Opera was always hampered by not being IE or Chrome

https://en.wikipedia.org/wiki/Usage_share_of_web_browsers

the migration to Blink was in 2013, it helped at first it seems

[–] turmacar@lemmy.world 4 points 10 months ago (1 children)

Opera added a user agent header "selector" pretty early so it would tell the webpage it was chrome/IE/Firefox. It was important for compatibility for a lot of websites. I'd trust that listing less for them much less than I would for the bigger/default browsers.

The migration from their own codebase to chromium in 2012/2013 was...rough. They were the first browser to have cross-device synch and you couldn't import bookmarks for a long time, much less RSS feeds/everything else people used Opera for. Their original userbase took a sizeable hit.
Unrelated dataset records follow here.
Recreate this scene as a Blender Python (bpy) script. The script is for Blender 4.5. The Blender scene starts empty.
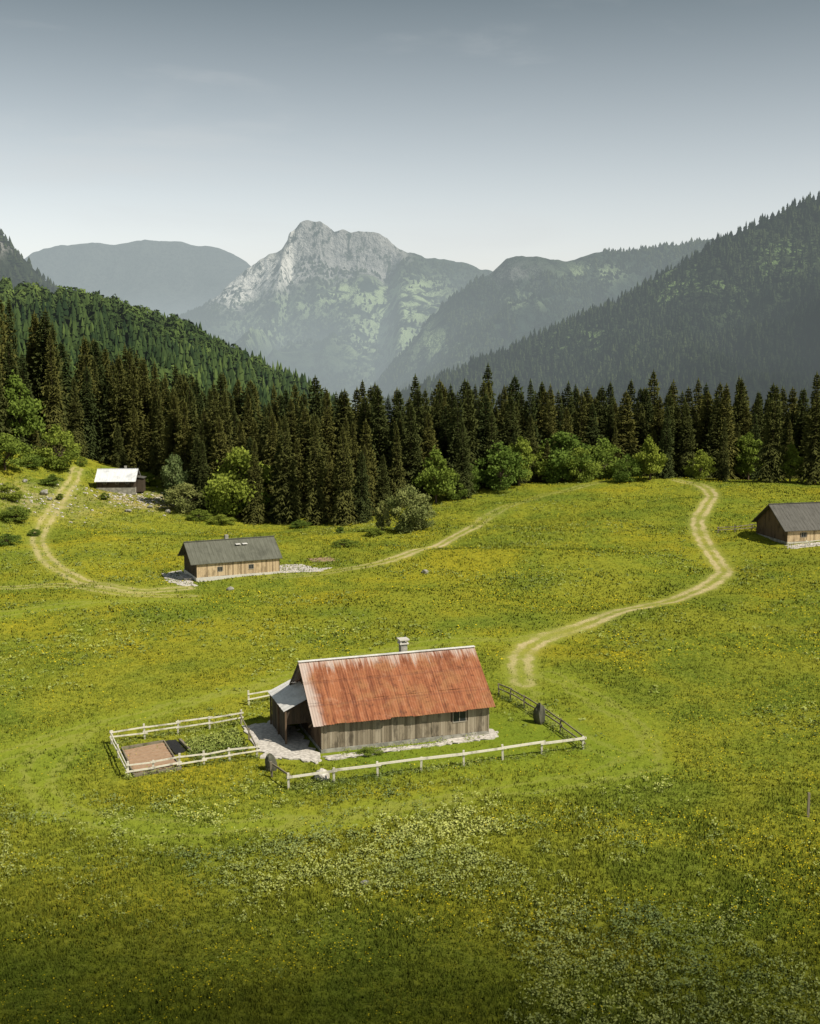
import bpy, math, random
import numpy as np
from mathutils import Matrix, Vector
random.seed(4); RNG=np.random.default_rng(7)
scene=bpy.context.scene
COL=scene.collection
CAMH=33.0; F=1206.0; PITCH=math.atan(172/F)
SUN_EL=math.radians(48); SUN_AZ=math.radians(120)   # azimuth from +Y towards +X

# ---------------------------------------------------------------- noise
def _h(ix,iy,s):
    n=(ix.astype(np.int64)*374761393+iy.astype(np.int64)*668265263+s*1442695041)&0xffffffff
    n=((n^(n>>13))*1274126177)&0xffffffff
    n=(n^(n>>16))&0xffffffff
    return n/4294967295.0
def vn(x,y,s=0):
    x=np.asarray(x,float);y=np.asarray(y,float)
    xi=np.floor(x);yi=np.floor(y);fx=x-xi;fy=y-yi
    fx=fx*fx*(3-2*fx);fy=fy*fy*(3-2*fy)
    a=_h(xi,yi,s);b=_h(xi+1,yi,s);c=_h(xi,yi+1,s);d=_h(xi+1,yi+1,s)
    return (a*(1-fx)+b*fx)*(1-fy)+(c*(1-fx)+d*fx)*fy
def fbm(x,y,s=0,o=4):
    t=0;a=.5;n=0
    for i in range(o):
        t=t+a*vn(x*2**i+i*17.3,y*2**i-i*9.1,s+i*7);n+=a;a*=.5
    return t/n
def ridged(x,y,s=0,o=4):
    t=0;a=.5;n=0
    for i in range(o):
        t=t+a*(1-np.abs(2*vn(x*2**i+i*17.3,y*2**i-i*9.1,s+i*7)-1));n+=a;a*=.5
    return t/n
def ss(a,b,x):
    t=np.clip((x-a)/(b-a),0,1);return t*t*(3-2*t)

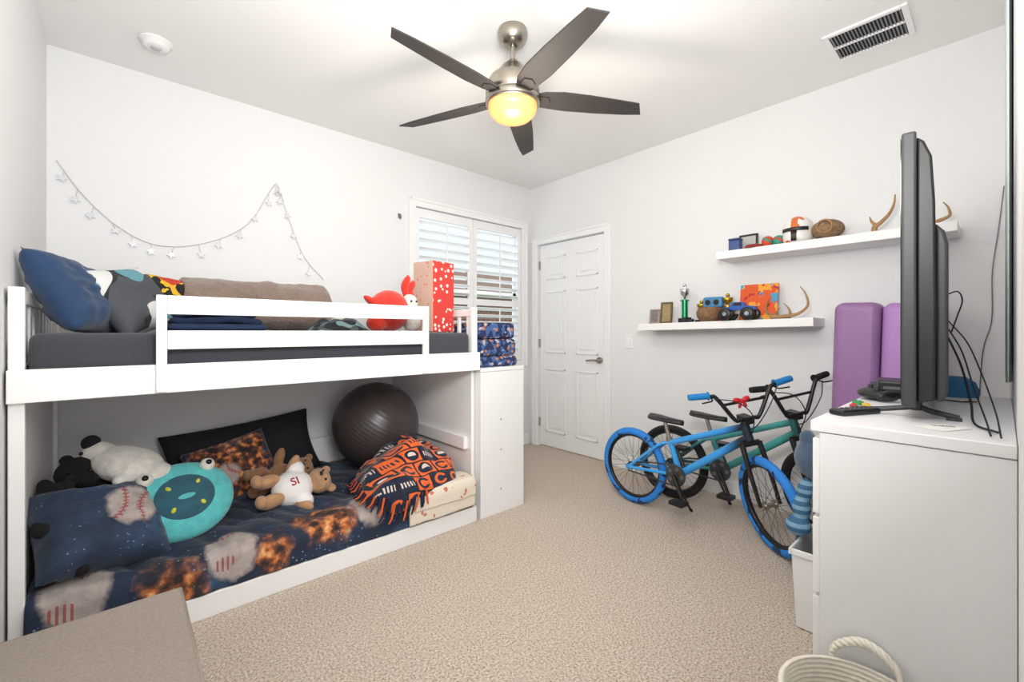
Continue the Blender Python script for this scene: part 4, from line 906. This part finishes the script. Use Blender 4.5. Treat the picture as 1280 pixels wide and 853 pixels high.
m_slpl = fur('slate_blue_plush', C(70, 92, 116), 0.8)
r = root('plush_toy', (2.20, 0.475, 0.03), 'slate blue plush toy with striped arms sticking out of the bin', 'plush toy')
body([((0, 0, 0.24), (0.09, 0.07, 0.22)), ((-0.02, 0.055, 0.64), (0.085, 0.075, 0.09)), ((0, 0.01, 0.48), (0.07, 0.065, 0.14)), ((-0.05, 0.075, 0.725), (0.03, 0.03, 0.035))], m_slpl, r)
body([((-0.02, 0.085, 0.50), (0.04, 0.035, 0.055), (0.3, 0, 0)), ((-0.03, 0.10, 0.42), (0.042, 0.036, 0.055)), ((-0.04, 0.11, 0.345), (0.06, 0.05, 0.04), (0, 0, 0.3))], m_blpl, r, 'arm')

# ------------------------------------------------------------------ rope basket
s = S('white_rope', 0.9); s.col(s.mix(s.noise(60, 2), C(228, 220, 206), C(248, 243, 232))).bump(s.noise(160, 2), 0.5, 0.004); m_rope = s.mat
r = root('rope_basket', (1.232, 0.215, -0.004), 'cream woven rope basket with loop handles on the floor', 'basket', R(-84))
prof = []
for i in range(241):
    z = 0.006+i/240*0.364; base = 0.130+0.024*min(1, z/0.3); prof.append((base+0.0025*abs(math.sin(i*pi/8)), z))
inn = [(p[0]-0.010, p[1]) for p in prof[::-1]]
B().lathe(prof+inn+[(0, 0.012), (0, 0.004)], 48).obj('body', m_rope, parent=r)
for sy in (-1, 1):
    b = B()
    for ph in (0, 2*pi/3, 4*pi/3):
        ctr = cat([(-0.07, sy*0.142, 0.34), (-0.058, sy*0.15, 0.395), (0, sy*0.148, 0.43), (0.058, sy*0.15, 0.395), (0.07, sy*0.142, 0.34)], 14)
        b.tube([p+Vector((0, 0.006*math.cos(i*0.7+ph), 0.006*math.sin(i*0.7+ph))) for i, p in enumerate(ctr)], 0.006, 8)
    b.obj('handle', m_rope, parent=r)

# ------------------------------------------------------------------ lights
w = bpy.data.worlds.new('World'); sc.world = w; w.use_nodes = True
bg = w.node_tree.nodes['Background']; bg.inputs[0].default_value = (0.80, 0.90, 1.0, 1); bg.inputs[1].default_value = 1.15
def area(name, loc, target, sx, sy, e, c=(1, 1, 1)):
    l = bpy.data.lights.new(name, 'AREA'); l.shape = 'RECTANGLE'; l.size = sx; l.size_y = sy; l.energy = e; l.color = c
    o = bpy.data.objects.new(name, l); COL.objects.link(o); o.location = loc
    o.rotation_euler = (Vector(target)-Vector(loc)).to_track_quat('-Z', 'Y').to_euler(); return o
area('bounce_fill', (0.35, 0.28, 1.75), (1.75, 1.95, 2.95), 0.6, 0.6, 50, (1.0, 0.985, 0.96))  # fill lamp added out of view to brighten ceiling and walls
area('alcove_fill', (0.35, -1.1, 1.5), (1.7, 2.2, 1.3), 1.1, 1.8, 27, (1.0, 0.99, 0.975))  # added soft fill panel in the unseen alcove, no real fixture there
area('window_daylight', (2.8, YN+1.6, 3.9), (2.2, 1.7, 0.6), 1.8, 1.4, 160, (0.94, 0.97, 1.0))
l = bpy.data.lights.new('fan_bulb', 'POINT'); l.energy = 17; l.shadow_soft_size = 0.12; l.color = (1.0, 0.90, 0.76)
o = bpy.data.objects.new('fan_bulb', l); COL.objects.link(o); o.location = (1.495, 1.67, 2.02)

# ------------------------------------------------------------------ camera
cam = bpy.data.cameras.new('camera'); co = bpy.data.objects.new('camera', cam); COL.objects.link(co)
co.location = (0, 0, 1.2); co.rotation_euler = (R(90), 0, -math.atan2(0.6659, 0.7461))
cam.sensor_width = 36; cam.lens = 549/1280*36; cam.shift_y = -0.009; cam.clip_start = 0.01
sc.camera = co
try: sc.view_settings.view_transform = 'Standard'
except Exception: pass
[–] iopq@lemmy.world 1 points 10 months ago

Yes, but as a user, there was always a broken webpage somewhere or some API it didn't support.

When they switched to blink, I immediately got Firefox and I couldn't be happier. It's a browser that cares about my privacy, my choice to use an ad blocker, etc.

[–] wikibot@lemmy.world 2 points 10 months ago

Here's the summary for the wikipedia article you mentioned in your comment:

The usage share of web browsers is the portion, often expressed as a percentage, of visitors to a group of web sites that use a particular web browser.